The given figure $\stackrel{\rightharpoonup }{A}$is going along the positive axis. The four vectors as $\stackrel{\rightharpoonup }{B} , \stackrel{\rightharpoonup }{C} , \stackrel{\rightharpoonup }{D} \mathrm{and} \stackrel{\rightharpoonup }{\mathrm{E}}$ have the same magnitude but different orientations as shown in the above figure.

The scalar product of two vectors is a scalar quantity. Therefore, if the vectors are the same in magnitude and make the same angle as the third vector, then the scalar product of each of these two vectors with the third vector will be the same. In this case, the direction of the vectors will not matter.

The scalar product of two vectors is given by the following equation.

$\stackrel{\rightharpoonup }{A}.\stackrel{\rightharpoonup }{B} =AB\cos \theta$

According to the figure, $\stackrel{\rightharpoonup }{A}$ is going along the positive x-axis. We have given $B=C=D=E$ and they are orientated in different directions as shown in the figure.

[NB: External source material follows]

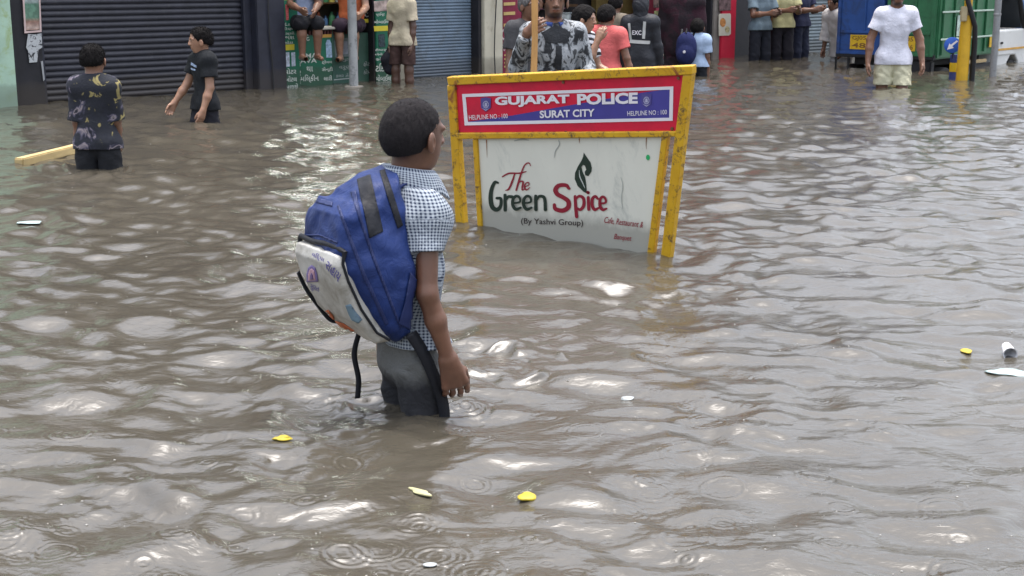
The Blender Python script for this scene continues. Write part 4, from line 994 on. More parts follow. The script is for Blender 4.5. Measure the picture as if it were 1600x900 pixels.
    # ---------------- backpack
    o_body = o.copy(); o = o+f*.03+r*.018+U3*.018
    bagf = np.stack([f, U3]).astype(np.float32); o32 = o.astype(np.float32)
    def poly2(pts, halfw, rnd, taper=0., puff=0.):
        Pn = np.array(pts, np.float32)
        def g(Pt):
            q = Pt-o32; X = q@f.astype(np.float32); Z = q[:, 2]; Y = q@r.astype(np.float32)
            d2 = np.full(len(X), 1e9, np.float32); s = np.ones(len(X), np.float32); n = len(Pn)
            for i in range(n):
                a = Pn[i]; b_ = Pn[i-1]; e = b_-a; wx = X-a[0]; wz = Z-a[1]; h = np.clip((wx*e[0]+wz*e[1])/(e@e), 0, 1)
                d2 = np.minimum(d2, (wx-e[0]*h)**2+(wz-e[1]*h)**2)
                c1 = Z >= a[1]; c2 = Z < b_[1]; c3 = e[0]*wz > e[1]*wx
                s = np.where((c1 & c2 & c3) | (~c1 & ~c2 & ~c3), -s, s)
            d = s*np.sqrt(d2)+rnd
            hw = halfw-taper*np.clip((Z-.45)/.25, 0, 1)
            wy = np.abs(Y)-hw+rnd+puff*((np.clip(np.abs(Z-.42)/.22, 0, 1))**2)
            return np.minimum(np.maximum(d, wy), 0)+np.sqrt(np.maximum(d, 0)**2+np.maximum(wy, 0)**2)-rnd
        return g
    main = poly2([(-.085, .235), (-.125, .218), (-.185, .235), (-.27, .37), (-.30, .47), (-.285, .56), (-.225, .645), (-.155, .685), (-.085, .70)], .148, .06, .03, .012)
    fpk = poly2([(-.20, .42), (-.30, .44), (-.318, .50), (-.298, .592), (-.262, .628), (-.20, .60)], .135, .03, .01, .0)
    bagsdf = wrinkle(wrinkle(U(main, (fpk, .03)), .0075, 11, 12), .0028, 30, 14)
    bag = thing('backpack', L(0, -.19, .22), 'blue school backpack with white printed pocket on the boy in front', 'backpack')
    lo, hi = L(0, -.19, .45)-.34, L(0, -.19, .45)+.34; lo[2] = .17; hi[2] = .76
    blue = cloth('blue_nylon', (.013, .031, .130), (.010, .023, .095), 'plain', wr=.28, rough=.5)
    sdfmesh('bag_shell', bagsdf, lo, hi, .0045, blue, bag)
    pk0 = poly2([(-.155, .225), (-.205, .226), (-.275, .30), (-.322, .405), (-.338, .462), (-.330, .492), (-.298, .498), (-.27, .42), (-.19, .27)], .132, .024, .0, .012)
    pocket = wrinkle(pk0, .0022, 20, 3)
    wpk, nt, bb = nodes('soiled_white_vinyl'); v = coords(nt)
    cc = ramp(nt, noise(nt, v, 7, 6, .7, .4), [(.34, (.22, .205, .17)), (.60, (.47, .46, .425))]); nt.links.new(cc, bb.inputs['Base Color']); bb.inputs['Roughness'].default_value = .42; bump(nt, bb, noise(nt, v, 25, 4), .3, .01)
    wp = sdfmesh('front_pocket', pocket, lo, hi, .0045, wpk, bag)
    blk = cloth('black_webbing', (.012, .013, .017), None, 'plain', wr=.2, rough=.6)
    # piping along the pocket edge
    b = MB()
    path = [(-.175, .235), (-.215, .262), (-.262, .335), (-.300, .42), (-.315, .468), (-.308, .500)]
    left = [L(-.134, x, z) for x, z in path]; right = [L(.134, x, z) for x, z in path]
    topl = [L(t, -.312-.004*math.cos(t*11), .507+.003*math.sin(t*30)) for t in np.linspace(-.118, .118, 9)]
    b.tube(left+topl+right[::-1], [.004]*5+[.0075]*(len(topl)+2)+[.004]*5, 10); b.build('piping', blk, bag, True)
    def decal(par, fn, pts, off, m, name, step=3.):
        """a printed patch that follows the bag's surface; outline in picture points"""
        Pn = np.array(pts, float); x0, y0 = Pn.min(0); x1, y1 = Pn.max(0); bm = bmesh.new()
        vs = [bm.verts.new((x, y, 0)) for x, y in pts]; bm.faces.new(vs)
        for ax, lo_, hi_ in (((1, 0, 0), x0, x1), ((0, 1, 0), y0, y1)):
            q = lo_+step
            while q < hi_:
                bmesh.ops.bisect_plane(bm, geom=bm.verts[:]+bm.edges[:]+bm.faces[:], plane_co=(q*ax[0], q*ax[1], 0), plane_no=ax); q += step
        bmesh.ops.triangulate(bm, faces=bm.faces[:]); bm.verts.ensure_lookup_table(); out = []; bad = set()
        for i, v_ in enumerate(bm.verts):
            p = march(fn, v_.co.x, v_.co.y, 3.0, 5.0)
            if p is None: bad.add(i); p = C0
            else:
                e = .002; g = np.array([float(fn((p+np.eye(3)[k]*e)[None].astype(np.float32))[0])-float(fn(p[None].astype(np.float32))[0]) for k in range(3)]); p = p+unit(g)*off
            out.append(p)
        Fc = [[v_.index for v_ in f_.verts] for f_ in bm.faces if not any(v_.index in bad for v_ in f_.verts)]; bm.free()
        used = sorted({i for f_ in Fc for i in f_}); mp = {k: i for i, k in enumerate(used)}
        if not Fc: return
        o_ = mesh(name, [out[k] for k in used], [[mp[k] for k in f_] for f_ in Fc], m, par, True)
        s_ = o_.modifiers.new('solid', 'SOLIDIFY'); s_.thickness = .0012; s_.offset = 0; return o_
    def decal_text(par, fn, jobs, off, m, name):
        VV, FF = [], []
        for body, quad, o_ in jobs:
            V, Fc = text_geo(body, off=o_, res=2); q = np.array(quad, float); b0 = len(VV); ok = True; tmp = []
            for x, y in V:
                pp = q[0]*(1-x)*(1-y)+q[1]*x*(1-y)+q[2]*x*y+q[3]*(1-x)*y; p = march(fn, pp[0], pp[1], 3., 5.)
                if p is None: ok = False; break
                tmp.append(p-unit(ray(*pp))*off)
            if ok: VV += tmp; FF += [[b0+i for i in f_] for f_ in Fc]
        if VV: mesh(name, VV, FF, m, par)
    ink = M('purple_blue_ink', (.10, .085, .26), .5, .2)
    decal(bag, bagsdf, [(558, 281), (579, 273), (588, 315), (598, 362), (577, 372), (567, 325)], .002, blk, 'velcro_band')
    decal(bag, bagsdf, [(593, 268), (601, 265), (613, 300), (629, 352), (621, 357), (605, 308)], .002, blk, 'zip_tape')
    decal(bag, bagsdf, [(527, 322), (530, 320), (548, 368), (572, 430), (607, 505), (602, 508), (567, 433), (544, 372)], .0012, M('dark_blue_seam', (.010, .020, .085), .6), 'seam_tape')
    decal(bag, bagsdf, [(478, 316), (492, 308), (520, 316), (519, 323), (493, 316), (479, 323)], .0015, M('dark_blue_seam', (.010, .020, .085)), 'zip_tape')
    decal_text(wp, pocket, [('વિદ્યા', [(486, 402), (505, 411), (508, 402), (489, 392)], .012), ('સહાય', [(507, 417), (528, 441), (534, 430), (512, 407)], .014), ('સુરત', [(484, 452), (497, 459), (499, 449), (485, 443)], .014)], .0015, ink, 'lettering')
    def ring_pts(cx, cy, a, b_, n=18, tilt=.15): return [(cx+a*math.cos(t)+tilt*b_*math.sin(t), cy+b_*math.sin(t)) for t in np.linspace(0, 6.283, n, endpoint=False)]
    em = decal(wp, pocket, [(480, 441), (479.5, 428), (482, 418), (487, 414), (493, 418), (496, 428), (497.5, 440)], .0012, M('emblem_violet', (.17, .13, .30), .5), 'emblem')
    decal(wp, pocket, [(482.5, 438), (482.5, 428), (485, 421), (488, 419), (492, 423), (494, 437)], .0022, M('emblem_pink', (.42, .25, .30), .5), 'emblem_arch')
    decal(wp, pocket, [(486, 436), (486, 430), (488, 425.5), (490, 429), (491.5, 436)], .0032, M('emblem_dark', (.10, .06, .16), .5), 'emblem_centre')
    org = cloth('orange_print', (.5, .14, .06), (.55, .25, .14), 'plain', wr=.05); teal = cloth('teal_print', (.16, .24, .30), (.05, .06, .10), 'plain', wr=.05)
    decal(wp, pocket, [(506, 486), (513, 484), (521, 493), (524, 501), (537, 505), (556, 518), (561, 524), (540, 522), (522, 514), (518, 502), (509, 495)], .0013, org, 'orange_print')
    decal(wp, pocket, [(540, 477), (548, 475), (556, 487), (566, 499), (560, 505), (550, 500), (545, 490)], .0013, teal, 'teal_print')
    decal(bag, bagsdf, [(640, 425), (652, 440), (655, 488), (640, 515), (622, 505), (632, 470)], .004, M('dark_blue_pocket', (.010, .020, .085), .6), 'side_pocket')
    for pts in ([(548, 300), (556, 298), (566, 345), (585, 400), (612, 470), (628, 512), (625, 513), (608, 471), (581, 401), (562, 346)], [(466, 372), (480, 366), (500, 366), (528, 378), (527, 381), (500, 369), (480, 369), (467, 375)]):
        decal(bag, bagsdf, pts, .0012, M('dark_blue_seam', (.010, .020, .085), .6), 'seam_tape')
    # straps
    def ribbon(name, pts, wd, wdir, m, th=.003):
        V, Fc = [], []; wdv = [unit(d) for d in wdir]
        P_ = np.array(pts); n = 8; A, D = [], []
        Pe = np.vstack([2*P_[0]-P_[1], P_, 2*P_[-1]-P_[-2]])
        for i in range(len(P_)-1):
            for t in np.linspace(0, 1, n, endpoint=(i == len(P_)-2)):
                p0, p1, p2, p3 = Pe[i:i+4]; A.append(.5*((2*p1)+(-p0+p2)*t+(2*p0-5*p1+4*p2-p3)*t*t+(-p0+3*p1-3*p2+p3)*t**3)); D.append(unit(wdv[i]*(1-t)+wdv[i+1]*t))
        for a, d in zip(A, D): V += [a-d*wd/2, a+d*wd/2]
        Fc = [(2*i, 2*i+1, 2*i+3, 2*i+2) for i in range(len(A)-1)]
        o_ = mesh(name, V, Fc, m, bag, True); s_ = o_.modifiers.new('solid', 'SOLIDIFY'); s_.thickness = th; s_.offset = 0; return o_
    o = o_body
    def onbody(a, z, fstart, off):   # slide towards the shirt from in front or behind along f
        return L(a, fstart, z)
    ss = []; top_ = J['top_sdf']
    for sg, nm in ((1, 'shoulder_strap'), (-1, 'shoulder_strap')):
        pts = []
        for ang in np.linspace(-62, 70, 10):   # over the shoulder in the f-z plane
            t = R(ang); c_ = L(sg*.060, -.01, .52); dv = f*math.sin(t)+U3*math.cos(t)
            p = c_+dv*.30
            for _ in range(40):
                v_ = float(top_(p[None].astype(np.float32))[0])
                if v_ < .004: break
                p = p-dv*min(v_*.8, .05)
            pts.append(p+dv*.001)
        pts = [L(sg*.095, -.095, .665)]+pts[1:] if False else pts
        end = L(sg*.135, .02, .33); ribbon(nm, pts, .042, [r]*len(pts), blue, .006)
    ribbon('adjusting_strap', [L(.150, -.075, .262), L(.158, -.04, .20), L(.160, -.005, .12), L(.155, .025, .04), L(.15, .035, -.03)], .036, [unit(f*.9+U3*.35)]*5, blk, .004)
    ribbon('hanging_strap', [L(-.10, -.10, .23), L(-.115, -.115, .15), L(-.112, -.105, .07), L(-.112, -.11, .01)], .016, [unit(f+r*.3)]*4, blk, .003)
    o = o_body+f*.03+r*.018+U3*.018
    ribbon('side_cord', [L(-.136, -.318, .40), L(-.138, -.292, .345), L(-.138, -.255, .29), L(-.136, -.22, .245), L(-.13, -.185, .232)], .012, [unit(U3+f)]*5, blk, .004)
boy()

# ================================================================== THE OTHER PEOPLE
A_DOWN = ((.12, .03, -1), (.06, .18, -1))
def C(name, col, **k): return cloth(name, col, **k)
blackcloth = cloth('black_cotton', (.014, .015, .018), wr=.4)
# boy in the patterned shirt, back to us, at the left
flor = cloth('dark_floral_print', (.02, .02, .03), kind='blotch', scale=8.5, attr=None, wr=.35, stops=[(.30, (.30, .26, .11)), (.36, (.24, .20, .09)), (.38, (.022, .024, .03)), (.54, (.022, .024, .034)), (.58, (.08, .075, .11)), (.63, (.27, .23, .24)), (.66, (.03, .03, .04))])
human('boy seen from behind in a dark patterned shirt with yellow blotches', 155, 262, 82, 1.36, GZ, arms=[((.02, .16, -1), (-.3, .8, -1)), ((.06, .0, -1), (.05, .2, -1))], top=dict(m=flor, sleeve=.95, loose=.016, wr=.004), bot=dict(m=blackcloth, loose=.02, hem=-.3), hair=dict(m=hair_b, t=.02, low=-.24, fuzz=(3500, .012), fw=.0014), skin_m=sk_mid, h=.007, hs=.140, hemf=.50, wide=.86)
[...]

According to the expression of the scalar product of two vectors$\stackrel{\rightharpoonup }{A} \mathrm{and} \stackrel{\rightharpoonup }{\mathrm{B}}$ is,

 $\stackrel{\rightharpoonup }{A}.\stackrel{\rightharpoonup }{B} = AB\cos \theta$

Similarly, scalar product of $\stackrel{\rightharpoonup }{A} \mathrm{and} \stackrel{\rightharpoonup }{C}$ is,

$\stackrel{\rightharpoonup }{A}.\stackrel{\rightharpoonup }{C}=AC\cos \theta$ 

From the figure, $B\cos \theta \mathrm{and} C\cos \theta$are the same because they are acting along the same direction as along the positive x-axis. Hence

$AB\cos \theta = AC\cos \theta$ 

Therefore,

$\stackrel{\rightharpoonup }{A}.\stackrel{\rightharpoonup }{B}=\stackrel{\rightharpoonup }{A}.\stackrel{\rightharpoonup }{C}$

According to the expression of the scalar product of two vectors $\stackrel{\rightharpoonup }{A} \mathrm{and} \stackrel{\rightharpoonup }{\mathrm{D}}$is,

$\stackrel{\rightharpoonup }{A}.\stackrel{\rightharpoonup }{D}=-AD\cos \theta$

And the scalar product of $\stackrel{\rightharpoonup }{A} \mathrm{and} \stackrel{\rightharpoonup }{C}$ is,

$\stackrel{\rightharpoonup }{A}.\stackrel{\rightharpoonup }{E}=-AE\cos \theta$ 

From the figure,$D\cos \theta \mathrm{and} E\cos \theta$ are acting along the same direction as the negative x axis so they are equal.

$AD\cos \theta = AE\cos \theta$ 

Therefore, we found

$\stackrel{\rightharpoonup }{A}.\stackrel{\rightharpoonup }{D}=\stackrel{\rightharpoonup }{A}.\stackrel{\rightharpoonup }{E}$ 

Thus,$\stackrel{\rightharpoonup }{A}.\stackrel{\rightharpoonup }{B}=\stackrel{\rightharpoonup }{A}.\stackrel{\rightharpoonup }{D}=\stackrel{\rightharpoonup }{A}.\stackrel{\rightharpoonup }{E}$ have the same dot product with $\stackrel{\rightharpoonup }{A}$.

The vectors $\stackrel{\rightharpoonup }{D} \mathrm{and} \stackrel{\rightharpoonup }{E}$ makes an angle with negative x axis as shown in figure, hence their x components or components acting along the $\stackrel{\rightharpoonup }{A}$ are negative. They are oppositely oriented.

Hence scalar product of $\stackrel{\rightharpoonup }{D} \mathrm{with} \stackrel{\rightharpoonup }{A}$ is negative.

$\stackrel{\rightharpoonup }{A}.\stackrel{\rightharpoonup }{D}=-AD\cos \theta$

The scalar product of $\stackrel{\rightharpoonup }{E} \mathrm{with} \stackrel{\rightharpoonup }{A}$ is negative.

$\stackrel{\rightharpoonup }{A}.\stackrel{\rightharpoonup }{E}=-AE\cos \theta$

Thus, $\stackrel{\rightharpoonup }{A}.\stackrel{\rightharpoonup }{D} \mathrm{and} \stackrel{\rightharpoonup }{\mathrm{A}}.\stackrel{\rightharpoonup }{\mathrm{E}}$ have a negative dot product with $\stackrel{\rightharpoonup }{A}$.